Good-cause staple Bob Geldof is up next to speechify, seeming to begrudge actually having to sing. His pipes are a bit worse for wear judging by ‘Redemption Song’ but as he scrapes through lines like “emancipate yourself from mental slavery” like a broken chainsaw, he provides them with the clunking delivery they deserve. Elsewhere the results are unenlightening: An eclectic version of ‘Wild World’ courtesy of Yusuf Islam (aka Cat Stevens) and Peter Gabriel, never quite gets off the ground. Bono and Beyoncé duet with some competitiveness and not much harmony on ‘American Prayer’ which soon drifts away from lyrics altogether into that familiar maudlin draft of ‘soulful’ warbling.
Much better are tender, enveloping ballads from the likes of Baaba Maal who quietly dominates the stage with an intimate, intense grace. If the native music feels like a fairly perfunctory gesture by the show’s programmers, it is also the most embracing, least self-righteous and most in-tune with the issues at the heart of the campaign. There’s the rousing sun-burst ‘Afrika’ by Angelique Kidjo and more funky uplift from walking wounded Yvonne Chaka Chaka and ‘Umqombothi’. Also, it’s not all bad from the stadium-straddling mega-stars: Bono manages to drain some life out of Joe Strummer’s ‘Long Walk to Freedom’; Johnny Clegg, Peter Gabriel and co. just about pull off ‘Asimbonanga’ and Jimmy Cliff steals the show with the closing three tracks with a commanding vocal performance.
Eventually, it’s speech time for the man himself. Mandela, frail under the evangelical praise of his guests still manages to invest his speech with some of his inherent charm and good humor. Queen go on to deliver some egregiously misguided camp bombast with a relentless medley suffused with a humanist undertow (and Mandela on guest vocals,) and it all seems like the perfect summary of the evening.

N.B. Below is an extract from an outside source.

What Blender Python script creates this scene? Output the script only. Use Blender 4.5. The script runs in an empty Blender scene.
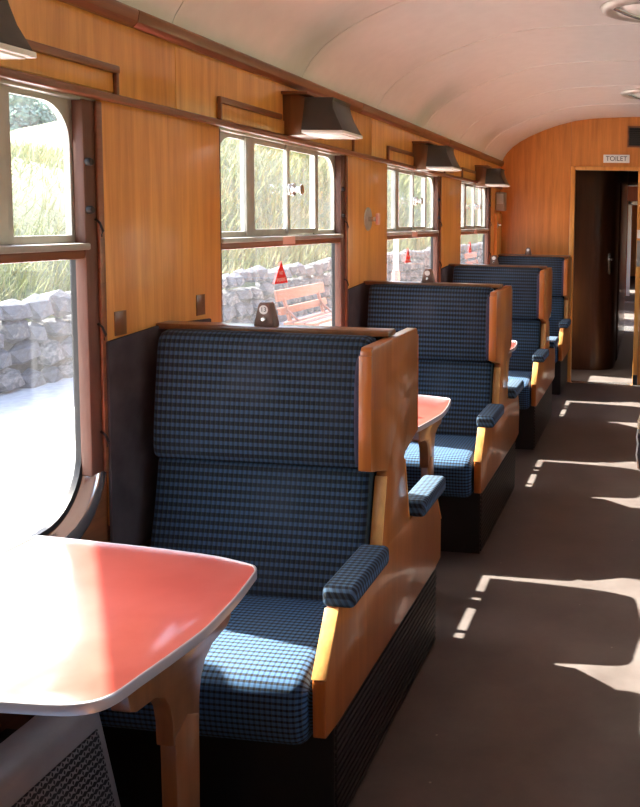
import bpy, bmesh, math, random
import numpy as np
from mathutils import Vector, Matrix
random.seed(7); np.random.seed(7)
S = bpy.context.scene
COL = S.collection

# ------------------------------------------------------------------ camera, world, sun, exposure
YAW, PITCH, ROLL, F, CX, CY, EYE = .127, .0922, .0192, 882.5, 536.8, 302.3, 1.569
cd = bpy.data.cameras.new('camera'); cam = bpy.data.objects.new('camera', cd); COL.objects.link(cam)
cd.sensor_fit = 'VERTICAL'; cd.sensor_height = 36.0; cd.lens = F / 807 * 36.0
cd.shift_x = (320 - CX) / 807; cd.shift_y = (CY - 403.5) / 807
cd.clip_start = .05; cd.clip_end = 300
cyw, syw, cp, sp, cr, sr = math.cos(YAW), math.sin(YAW), math.cos(PITCH), math.sin(PITCH), math.cos(ROLL), math.sin(ROLL)
rt0 = Vector((cyw, syw, 0)); f0 = Vector((-syw, cyw, 0)); up0 = Vector((0, 0, 1))
fw = f0 * cp - up0 * sp; up = f0 * sp + up0 * cp
right = rt0 * cr + up * sr            # screen right after roll
upv = up * cr - rt0 * sr
M = Matrix((( right.x, upv.x, -fw.x, 0), (right.y, upv.y, -fw.y, 0), (right.z, upv.z, -fw.z, EYE), (0, 0, 0, 1)))
cam.matrix_world = M
S.camera = cam

SUN = Vector((.833, -.16, -.78)).normalized()      # direction the light travels
w = bpy.data.worlds.new('world'); S.world = w; w.use_nodes = True
nt = w.node_tree; bg = nt.nodes['Background']
sk = nt.nodes.new('ShaderNodeTexSky'); sk.sky_type = 'NISHITA'; sk.sun_disc = False
sk.sun_elevation = math.asin(-SUN.z); sk.sun_rotation = math.atan2(-SUN.x, -SUN.y)
sk.dust_density = 3.0; sk.air_density = 1.0
nt.links.new(sk.outputs[0], bg.inputs[0]); bg.inputs[1].default_value = .43
sd = bpy.data.lights.new('sun', 'SUN'); sd.energy = 15.0; sd.angle = .009; sd.color = (1, .95, .86)
so = bpy.data.objects.new('sun', sd); COL.objects.link(so)
so.rotation_euler = (-SUN).to_track_quat('Z', 'Y').to_euler(); so.location = (-20, 10, 20)
S.view_settings.view_transform = 'Standard'; S.view_settings.look = 'None'
S.view_settings.gamma = 1; S.view_settings.use_curve_mapping = False
S.view_settings.exposure = 1.7
cy_ = S.cycles
cy_.use_denoising = True; cy_.max_bounces = 14; cy_.diffuse_bounces = 8; cy_.glossy_bounces = 6; cy_.transparent_max_bounces = 16
cy_.sample_clamp_indirect = 8

# ------------------------------------------------------------------ materials
MAT = {}
def nodes(name):
    m = bpy.data.materials.new(name); m.use_nodes = True
    n = m.node_tree; b = n.nodes['Principled BSDF']; MAT[name] = m
    return m, n, b
def N(n, t, **k):
    x = n.nodes.new(t)
    for a, v in k.items(): setattr(x, a, v)
    return x
def plain(name, col, rough=.5, metal=0, coat=0, spec=.5, var=0):
    m, n, b = nodes(name)
    b.inputs['Base Color'].default_value = (*col, 1); b.inputs['Roughness'].default_value = rough
    b.inputs['Metallic'].default_value = metal; b.inputs['Coat Weight'].default_value = coat
    b.inputs['Specular IOR Level'].default_value = spec; b.inputs['Coat Roughness'].default_value = .12
    if var:
        tc = N(n, 'ShaderNodeTexCoord'); nz = N(n, 'ShaderNodeTexNoise'); nz.inputs['Scale'].default_value = 14; nz.inputs['Detail'].default_value = 6
        n.links.new(tc.outputs['Object'], nz.inputs['Vector'])
        r = N(n, 'ShaderNodeValToRGB'); r.color_ramp.elements[0].position = .3; r.color_ramp.elements[1].position = .7
        r.color_ramp.elements[0].color = (*[c * (1 - var) for c in col], 1); r.color_ramp.elements[1].color = (*[min(1, c * (1 + var)) for c in col], 1)
        n.links.new(nz.outputs['Fac'], r.inputs['Fac']); n.links.new(r.outputs['Color'], b.inputs['Base Color'])
        bp_ = N(n, 'ShaderNodeBump'); bp_.inputs['Strength'].default_value = .15; bp_.inputs['Distance'].default_value = .004
        n.links.new(nz.outputs['Fac'], bp_.inputs['Height']); n.links.new(bp_.outputs['Normal'], b.inputs['Normal'])
    return m
def wood(name, c0, c1, rough=.32, axis='Z', coat=.35, scale=1.0):
    m, n, b = nodes(name)
    tc = N(n, 'ShaderNodeTexCoord'); mp = N(n, 'ShaderNodeMapping')
    oi = N(n, 'ShaderNodeObjectInfo'); ad = N(n, 'ShaderNodeVectorMath', operation='ADD'); mu = N(n, 'ShaderNodeVectorMath', operation='SCALE')
    cmb = N(n, 'ShaderNodeCombineXYZ')
    for i in range(3): n.links.new(oi.outputs['Random'], cmb.inputs[i])
    n.links.new(cmb.outputs[0], mu.inputs[0]); mu.inputs['Scale'].default_value = 13.0
    n.links.new(tc.outputs['Object'], ad.inputs[0]); n.links.new(mu.outputs[0], ad.inputs[1])
    n.links.new(ad.outputs[0], mp.inputs['Vector'])
    sc = [14 * scale] * 3; sc['XYZ'.index(axis)] = .8 * scale
    mp.inputs['Scale'].default_value = sc
    a = N(n, 'ShaderNodeTexNoise'); a.inputs['Scale'].default_value = 1.6; a.inputs['Detail'].default_value = 7; a.inputs['Roughness'].default_value = .6; a.inputs['Distortion'].default_value = .4
    n.links.new(mp.outputs[0], a.inputs['Vector'])
    fine = N(n, 'ShaderNodeTexNoise'); fine.inputs['Scale'].default_value = 11; fine.inputs['Detail'].default_value = 4
    n.links.new(mp.outputs[0], fine.inputs['Vector'])
    big = N(n, 'ShaderNodeTexNoise'); big.inputs['Scale'].default_value = 2.2; big.inputs['Detail'].default_value = 4
    n.links.new(ad.outputs[0], big.inputs['Vector'])
    m1 = N(n, 'ShaderNodeMath', operation='MULTIPLY_ADD'); m1.inputs[1].default_value = .22
    n.links.new(fine.outputs['Fac'], m1.inputs[0]); n.links.new(a.outputs['Fac'], m1.inputs[2])
    m2 = N(n, 'ShaderNodeMath', operation='MULTIPLY_ADD'); m2.inputs[1].default_value = .45
    n.links.new(big.outputs['Fac'], m2.inputs[0]); n.links.new(m1.outputs[0], m2.inputs[2])
    r = N(n, 'ShaderNodeValToRGB'); r.color_ramp.elements[0].position = .55
    r.color_ramp.elements[1].position = 1.0
    r.color_ramp.elements[0].color = (*c0, 1); r.color_ramp.elements[1].color = (*c1, 1)
    n.links.new(m2.outputs[0], r.inputs['Fac']); n.links.new(r.outputs['Color'], b.inputs['Base Color'])
    b.inputs['Roughness'].default_value = rough; b.inputs['Coat Weight'].default_value = coat; b.inputs['Coat Roughness'].default_value = .15
    bu = N(n, 'ShaderNodeBump'); bu.inputs['Strength'].default_value = .06; bu.inputs['Distance'].default_value = .002
    n.links.new(a.outputs['Fac'], bu.inputs['Height']); n.links.new(bu.outputs['Normal'], b.inputs['Normal'])
    return m
wood('veneer', (.54, .20, .036), (.84, .39, .092))
wood('end_veneer', (.46, .145, .022), (.72, .27, .055), rough=.35)
wood('panel_wood', (.26, .068, .011), (.44, .138, .026), rough=.28, coat=.6)
wood('edge_wood', (.42, .17, .04), (.72, .38, .12), rough=.3)
wood('trim_wood', (.13, .046, .018), (.28, .105, .042), axis='Y')
wood('jamb_wood', (.085, .036, .022), (.17, .072, .044), rough=.6, coat=0)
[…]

The overall tone is subdued, unfussy; the issues contemporary, the treatment seriously dated, with token temptations to the kids. Bar Beyoncé and Paul Oakenfold’s cronies the line-up is positively geriatric: Dave Stewart, Geldof, the non dead ones of Queen. The show is full of weird disconnects between its message and its consumption, the distancing mix of drive-time pop and tortured laments, and whilst the results are rarely as misguided as the opening act, the set-up is basically a mess masquerading as multi-cultural eclecticism. It’s without doubt a worthy cause in desperate need of the oxygen of publicity; but this is just a bland concert that mistakes dullness for dignity.